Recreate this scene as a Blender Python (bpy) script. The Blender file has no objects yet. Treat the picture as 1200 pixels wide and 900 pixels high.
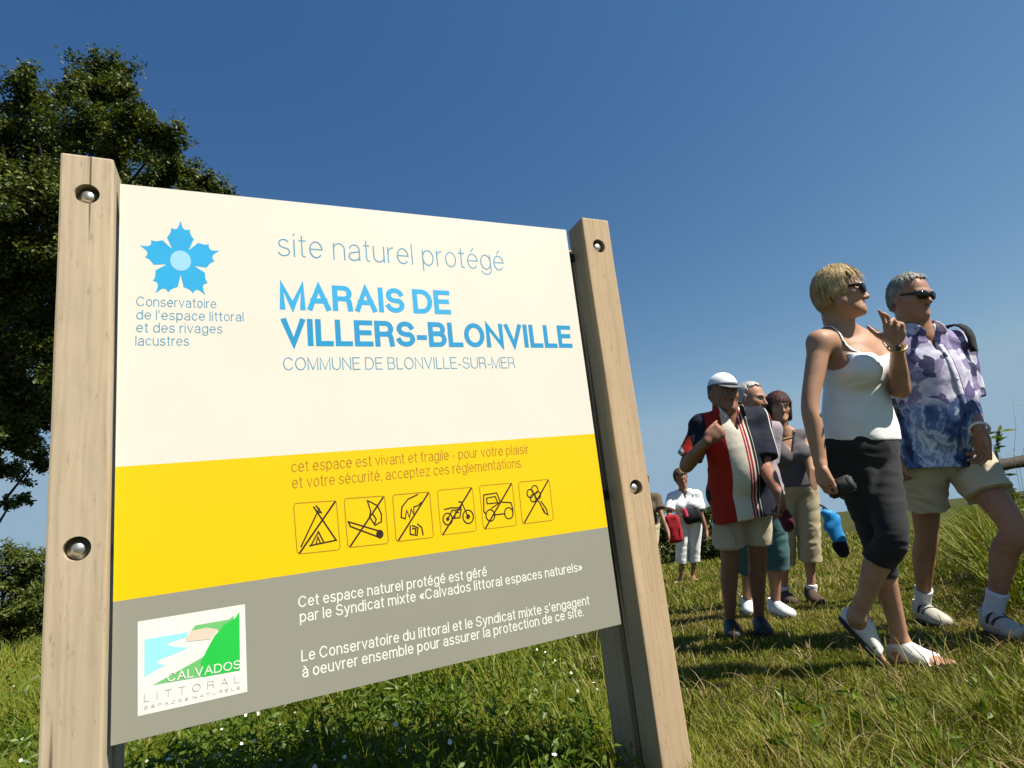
import bpy, bmesh, math, random
import numpy as np
from mathutils import Vector, Matrix

random.seed(7)
RNG = np.random.default_rng(7)
C = bpy.context.scene.collection
SC = bpy.context.scene

# ------------------------------------------------------------------ camera
F_PX = 680.0                       # focal length in pixels of a 1200 px wide frame
CAM_H = 0.57                       # lens height over the grass
SLOPE = 0.105                      # the field falls away from the lens


def rodrigues(r):
    r = np.array(r, float)
    t = np.linalg.norm(r)
    k = r / t
    K = np.array([[0, -k[2], k[1]], [k[2], 0, -k[0]], [-k[1], k[0], 0]])
    return np.eye(3) + np.sin(t) * K + (1 - np.cos(t)) * K @ K


R_B = rodrigues([-0.2122323, -0.4317759, -0.0702584])     # sign axes seen from the camera
T_B = np.array([-0.674434, -0.344944, 1.0])
S_B = 1.132                                               # size of the sign, metres per unit
up_c = -R_B[:, 1]
fw_c = np.array([0, 0, 1.0]) - up_c * up_c[2]
fw_c /= np.linalg.norm(fw_c)
rt_c = np.cross(fw_c, up_c)
W_C = np.stack([rt_c, fw_c, up_c])                        # camera coords -> world coords
EYE = np.array([0, 0, CAM_H])

cam_d = bpy.data.cameras.new('camera')
cam = bpy.data.objects.new('camera', cam_d)
C.objects.link(cam)
cam_d.sensor_width = 36.0
cam_d.lens = F_PX / 1200 * 36.0
cam_d.clip_start = 0.05
cam_d.clip_end = 3000
m3 = np.stack([W_C @ np.array([1.0, 0, 0]), W_C @ np.array([0, -1.0, 0]), W_C @ np.array([0, 0, -1.0])], axis=1)
M4 = Matrix([[*m3[0], EYE[0]], [*m3[1], EYE[1]], [*m3[2], EYE[2]], [0, 0, 0, 1]])
cam.matrix_world = M4
SC.camera = cam

# ------------------------------------------------------------------ sky, sun, exposure
SUN_EL = math.radians(51)
SUN_AZ = math.radians(115)         # clockwise from +Y: to the right and a little on the camera's side
sun_dir = np.array([math.sin(SUN_AZ) * math.cos(SUN_EL), math.cos(SUN_AZ) * math.cos(SUN_EL), math.sin(SUN_EL)])
world = bpy.data.worlds.new("World")
SC.world = world
world.use_nodes = True
nt = world.node_tree
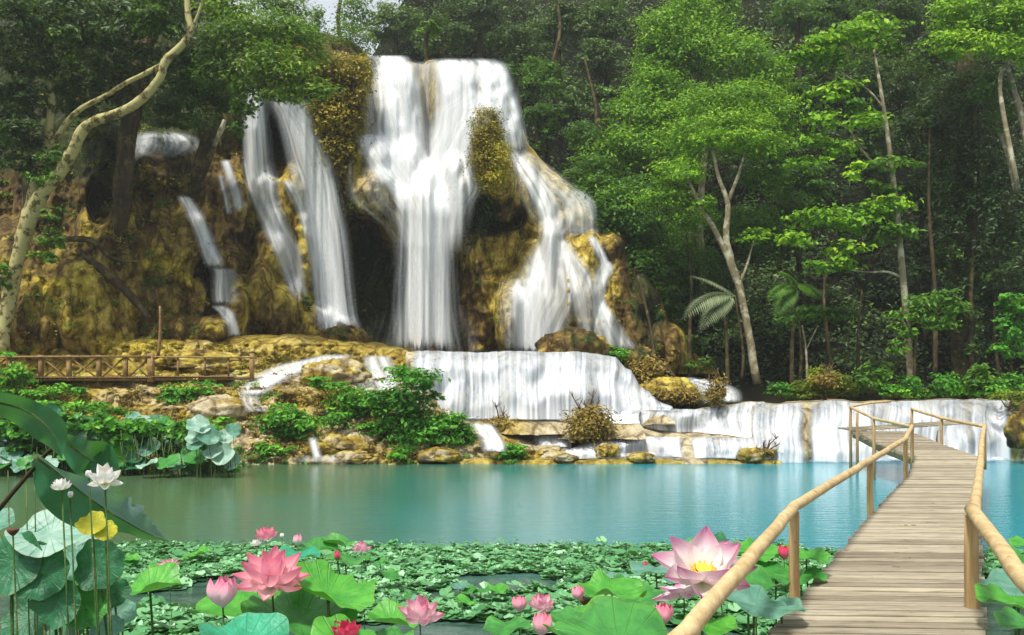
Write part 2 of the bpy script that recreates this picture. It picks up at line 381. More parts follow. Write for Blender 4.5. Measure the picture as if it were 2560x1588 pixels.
◇ ◇ ◇
◆ Given problem
Write out, word for word, the lines from the start of the data through the one holding "SC.camera = cam". Omit pictures.

◆ Output of the exercise
Recreate this scene as a Blender Python (bpy) script. The Blender file has no objects yet. Treat the picture as 1200 pixels wide and 900 pixels high.
import bpy, bmesh, math, random
import numpy as np
from mathutils import Vector, Matrix

random.seed(7)
RNG = np.random.default_rng(7)
C = bpy.context.scene.collection
SC = bpy.context.scene

# ------------------------------------------------------------------ camera
F_PX = 680.0                       # focal length in pixels of a 1200 px wide frame
CAM_H = 0.57                       # lens height over the grass
SLOPE = 0.105                      # the field falls away from the lens


def rodrigues(r):
    r = np.array(r, float)
    t = np.linalg.norm(r)
    k = r / t
    K = np.array([[0, -k[2], k[1]], [k[2], 0, -k[0]], [-k[1], k[0], 0]])
    return np.eye(3) + np.sin(t) * K + (1 - np.cos(t)) * K @ K


R_B = rodrigues([-0.2122323, -0.4317759, -0.0702584])     # sign axes seen from the camera
T_B = np.array([-0.674434, -0.344944, 1.0])
S_B = 1.132                                               # size of the sign, metres per unit
up_c = -R_B[:, 1]
fw_c = np.array([0, 0, 1.0]) - up_c * up_c[2]
fw_c /= np.linalg.norm(fw_c)
rt_c = np.cross(fw_c, up_c)
W_C = np.stack([rt_c, fw_c, up_c])                        # camera coords -> world coords
EYE = np.array([0, 0, CAM_H])

cam_d = bpy.data.cameras.new('camera')
cam = bpy.data.objects.new('camera', cam_d)
C.objects.link(cam)
cam_d.sensor_width = 36.0
cam_d.lens = F_PX / 1200 * 36.0
cam_d.clip_start = 0.05
cam_d.clip_end = 3000
m3 = np.stack([W_C @ np.array([1.0, 0, 0]), W_C @ np.array([0, -1.0, 0]), W_C @ np.array([0, 0, -1.0])], axis=1)
M4 = Matrix([[*m3[0], EYE[0]], [*m3[1], EYE[1]], [*m3[2], EYE[2]], [0, 0, 0, 1]])
cam.matrix_world = M4
SC.camera = cam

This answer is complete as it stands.